> _THE PROBLEM_
Take the lines from the beginning of the material through the line containing "name else T.l.new(s.outputs[1],rp.inputs[0])" and retype them exactly, leaving the pictures out.

> _EXTRACTED ENTRIES_

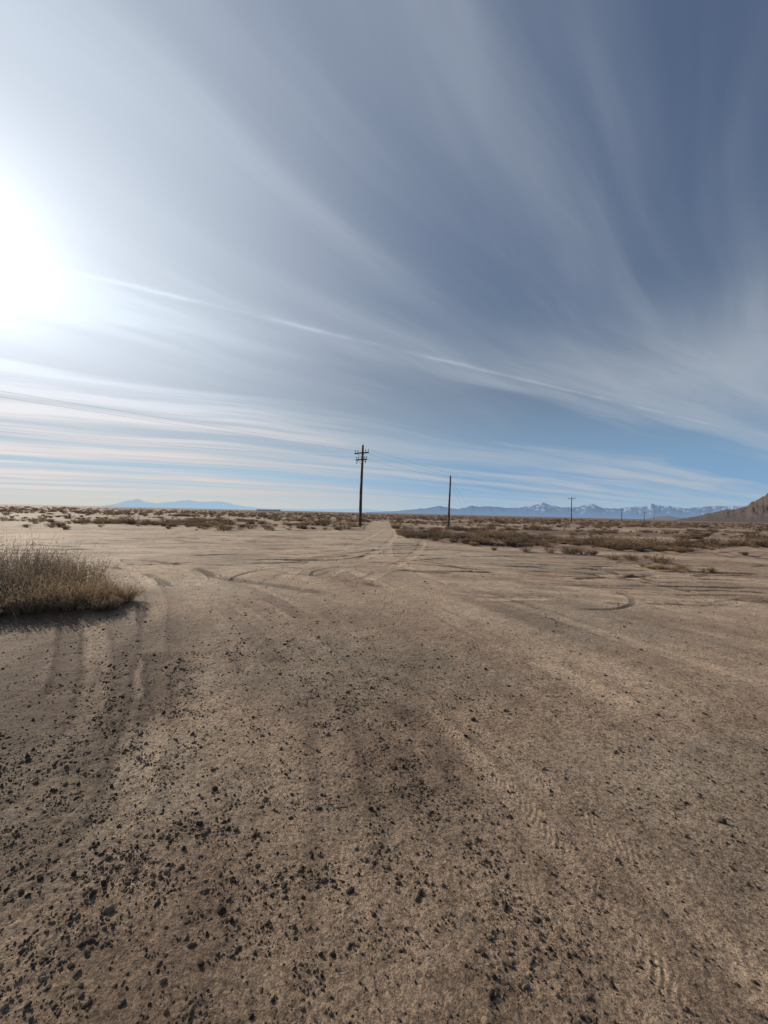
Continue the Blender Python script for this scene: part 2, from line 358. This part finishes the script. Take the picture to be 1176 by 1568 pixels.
# ---------------- shrubs
def plant_mat(name,cols):
    m,T,b=new_mat(name); oi=T.new('ShaderNodeObjectInfo'); at=T.new('ShaderNodeAttribute',attribute_name='soil')
    rp=T.new('ShaderNodeValToRGB'); rp.color_ramp.interpolation='LINEAR'
    els=rp.color_ramp.elements
    while len(els)<len(cols): els.new(.5)
    for q,cc_ in enumerate(cols): els[q].position=q/(len(cols)-1); els[q].color=(*cc_,1)
    s=T.new('ShaderNodeSeparateColor'); T.l.new(at.outputs['Color'],s.inputs[0])
    T.l.new(T.m('FRACT',T.m('ADD',oi.outputs['Random'],s.outputs[1])),rp.inputs[0]) if 'scrub' in name else T.l.new(s.outputs[1],rp.inputs[0])
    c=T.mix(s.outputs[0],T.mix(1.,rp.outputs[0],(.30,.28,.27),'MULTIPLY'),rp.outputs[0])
    T.l.new(c,b.inputs['Base Color']); b.inputs['Roughness'].default_value=.9; b.inputs['Specular IOR Level'].default_value=.1
    tl=T.new('ShaderNodeBsdfTranslucent'); T.l.new(c,tl.inputs[0]); mx=T.new('ShaderNodeMixShader'); mx.inputs[0].default_value=.3
    o=m.node_tree.nodes['Material Output']; T.l.new(b.outputs[0],mx.inputs[1]); T.l.new(tl.outputs[0],mx.inputs[2]); T.l.new(mx.outputs[0],o.inputs[0])
    return m
def bush(n,H,Rr,leaves,lw,sw,rg,c=(0,0,0),hue=(0,1),up=.9,t0=.3):
    th=rg.uniform(0,2*np.pi,n); rb=Rr*.35*np.sqrt(rg.random(n)); til=rg.beta(1.5,1.5,n)*1.25
    L=H*rg.uniform(.55,1.05,n)*(1-.25*til/1.25)
    b0=np.stack([rb*np.cos(th),rb*np.sin(th),np.full(n,-.02)],-1)
    th2=th+rg.normal(0,.5,n); ox=np.stack([np.cos(th2),np.sin(th2),np.zeros(n)],-1)*(Rr*til/1.25)[:,None]
    jit=rg.normal(0,.05*H,(n,2,3))
    def cur(t):
        t=t[:,None]; return b0+ox*t**.9+np.array([0,0,1])*L[:,None]*t**(up)+jit[:,0]*np.sin(t*3.14)+jit[:,1]*t*t
    ts=[0,.35,.7,1.0]; ctr=[cur(np.full(n,t)) for t in ts]
    side=np.stack([-np.sin(th2+rg.normal(0,1,n)),np.cos(th2),rg.normal(0,.2,n)],-1)
    V=[];C=[]
    hu=rg.uniform(*hue,n)
    for q,t in enumerate(ts):
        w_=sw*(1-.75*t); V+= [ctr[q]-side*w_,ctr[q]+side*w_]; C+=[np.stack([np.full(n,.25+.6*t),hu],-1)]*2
    V=np.stack(V,1).reshape(-1,3); C=np.stack(C,1).reshape(-1,2)
    bs=np.arange(n)[:,None]*8; F=np.concatenate([bs+np.array([[2*q,2*q+1,2*q+3,2*q+2]]) for q in range(3)])
    m=n*leaves; ii=np.repeat(np.arange(n),leaves)
    t=rg.uniform(t0,1.02,m)
    t_=t[:,None]; pc=b0[ii]+ox[ii]*t_**.9+np.array([0,0,1])*L[ii][:,None]*t_**up+jit[ii,0]*np.sin(t_*3.14)+jit[ii,1]*t_*t_
    d=rg.normal(size=(m,3)); d[:,2]=np.abs(d[:,2])+.6; d/=np.linalg.norm(d,axis=1)[:,None]
    s=np.cross(d,rg.normal(size=(m,3))); s/=np.linalg.norm(s,axis=1)[:,None]+1e-6
    ll=lw*rg.uniform(1.5,5,m)[:,None]; lwid=lw*rg.uniform(.35,.7,m)[:,None]
    LV=np.stack([pc,pc+d*ll*.5+s*lwid,pc+d*ll,pc+d*ll*.5-s*lwid],1).reshape(-1,3)
    LF=np.arange(m*4).reshape(-1,4)+len(V)
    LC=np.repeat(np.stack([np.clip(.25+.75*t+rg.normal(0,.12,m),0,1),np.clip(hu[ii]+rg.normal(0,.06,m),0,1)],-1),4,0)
    V=np.vstack([V,LV])+np.array(c); F=np.vstack([F,LF]); C=np.vstack([C,LC])
    return V,F,np.concatenate([C,np.zeros((len(C),1)),np.ones((len(C),1))],1)
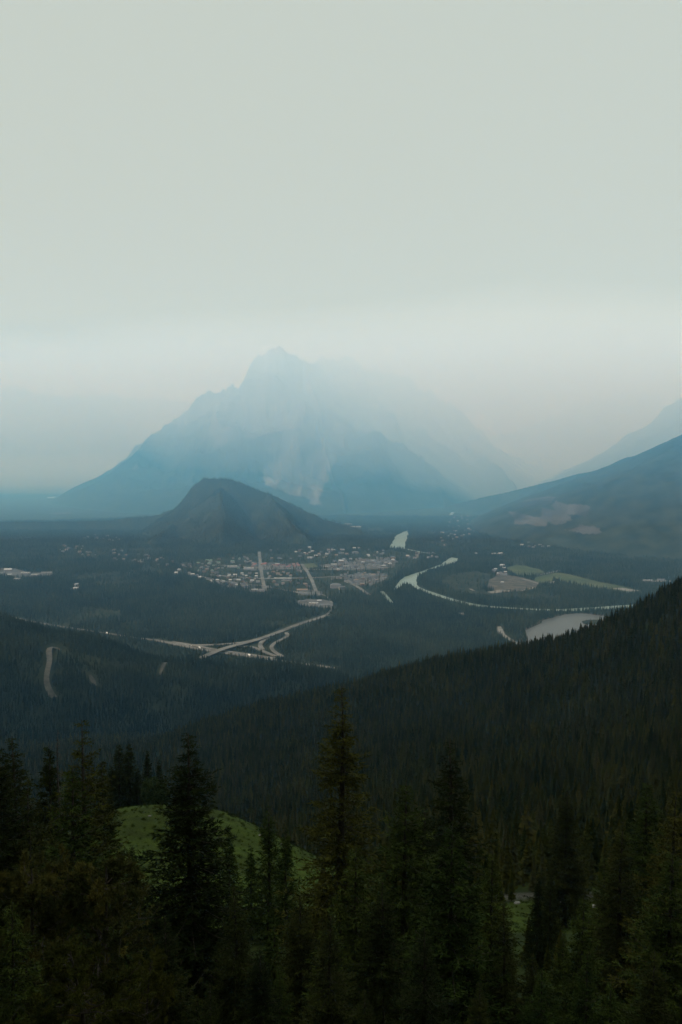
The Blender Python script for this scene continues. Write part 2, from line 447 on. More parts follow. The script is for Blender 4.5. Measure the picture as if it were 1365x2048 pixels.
# ------------------------------------------------------------------ mountains
def mountain(name, ridges, prof, az0, az1, na, r0, r1, nr, mat, amp, scale, bare_polys=(), seed=0, warp=0.0, crag=1.0):
    az = np.radians(np.linspace(az0, az1, na)); r = np.linspace(r0, r1, nr)
    A, D = np.meshgrid(az, r); X = np.tan(A) * D; Y = D
    wx = fbm(X, Y, scale * 2.2, 4, seed + 3) * warp; wy = fbm(X, Y, scale * 2.2, 4, seed + 13) * warp
    Z = np.full(X.shape, -1e9)
    for rd in ridges:
        P = np.array([at(*map(float, p)) for p in rd])
        Z = np.maximum(Z, seg_ridge(X + wx, Y + wy, P, prof))
    hgt = Z - VALLEY
    rid = fbm(X, Y, scale, 6, seed, True)
    Z = Z + amp * (rid - 0.35) * sstep(0, 500, hgt) * (1 - 0.8 * sstep(1150, 1500, hgt))
    Z = Z + 34 * fbm(X, Y, scale * 0.22, 4, seed + 71, True) * sstep(300, 900, hgt) * crag
    Z = np.maximum(Z, VALLEY - 12)
    V = np.stack([X, Y, Z], -1).reshape(-1, 3)
    i = np.arange(nr - 1)[:, None]; j = np.arange(na - 1)[None]
    Fc = np.stack([i * na + j, i * na + j + 1, (i + 1) * na + j + 1, (i + 1) * na + j], -1).reshape(-1, 4)[:, ::-1]
    keep = (V[:, 2][Fc] > VALLEY - 11).any(1); Fc = Fc[keep]
    used = np.zeros(len(V), bool); used[Fc] = True; remap = np.cumsum(used) - 1
    V2 = V[used]; Fc = remap[Fc]
    me = mesh_from(name, V2, Fc, [mat], smooth=True)
    px, py = to_px(V2[:, 0], V2[:, 1], V2[:, 2])
    px = px + fbm(V2[:, 0], V2[:, 2] * 2, 260, 6, 41) * 30; py = py + fbm(V2[:, 0], V2[:, 2] * 2, 260, 6, 43) * 16
    b = np.zeros(len(V2))
    for poly, w in bare_polys: b = np.maximum(b, in_poly(px, py, poly) * w)
    a = me.attributes.new('bare', 'FLOAT', 'POINT'); a.data.foreach_set('value', b.astype(np.float32))
    return link(name, me, kind='structure')

mountain('mountain',
    [((258,906,8520),(300,882,8600),(362,858,8700),(376,828,8700),(390,800,8750),(430,782,8800),(478,757,8900),(498,712,9000),(506,701,9020),(521,699,9040),(528,687,9060),(548,689,9100),
      (590,712,9300),(626,740,9700),(633,719,10400),(645,717,10450),(662,724,10700),(690,716,10900),(735,733,11200),(795,749,11500),(850,785,12000),(945,842,12800),(1010,890,13500),(1080,935,14000)),
     ((600,716,9300),(640,800,8650),(655,900,7900),(690,1010,7150)),
     ((480,757,8900),(500,850,8250),(470,960,7450)),
     ((700,718,10900),(790,850,9600),(870,960,8300),(930,1015,7500)), ((850,785,12000),(960,900,10300),(1040,965,9000))],
    lambda d: 0.60 * d + 300 * (1 - np.exp(-d / 170.)), -26, 20, 560, 6700, 15500, 420, M['mountain'], 260, 760, seed=100, warp=110, crag=1.5,
    bare_polys=[([(585,800),(640,790),(700,860),(660,960),(632,1015),(560,980),(520,960),(535,900)], 0.44), ([(430,790),(560,720),(640,760),(560,860),(420,900)], 0.2)])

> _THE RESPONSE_
Continue the Blender Python script for this scene: part 2, from line 358. This part finishes the script. Take the picture to be 1176 by 1568 pixels.
# ---------------- shrubs
def plant_mat(name,cols):
    m,T,b=new_mat(name); oi=T.new('ShaderNodeObjectInfo'); at=T.new('ShaderNodeAttribute',attribute_name='soil')
    rp=T.new('ShaderNodeValToRGB'); rp.color_ramp.interpolation='LINEAR'
    els=rp.color_ramp.elements
    while len(els)<len(cols): els.new(.5)
    for q,cc_ in enumerate(cols): els[q].position=q/(len(cols)-1); els[q].color=(*cc_,1)
    s=T.new('ShaderNodeSeparateColor'); T.l.new(at.outputs['Color'],s.inputs[0])
    T.l.new(T.m('FRACT',T.m('ADD',oi.outputs['Random'],s.outputs[1])),rp.inputs[0]) if 'scrub' in name else T.l.new(s.outputs[1],rp.inputs[0])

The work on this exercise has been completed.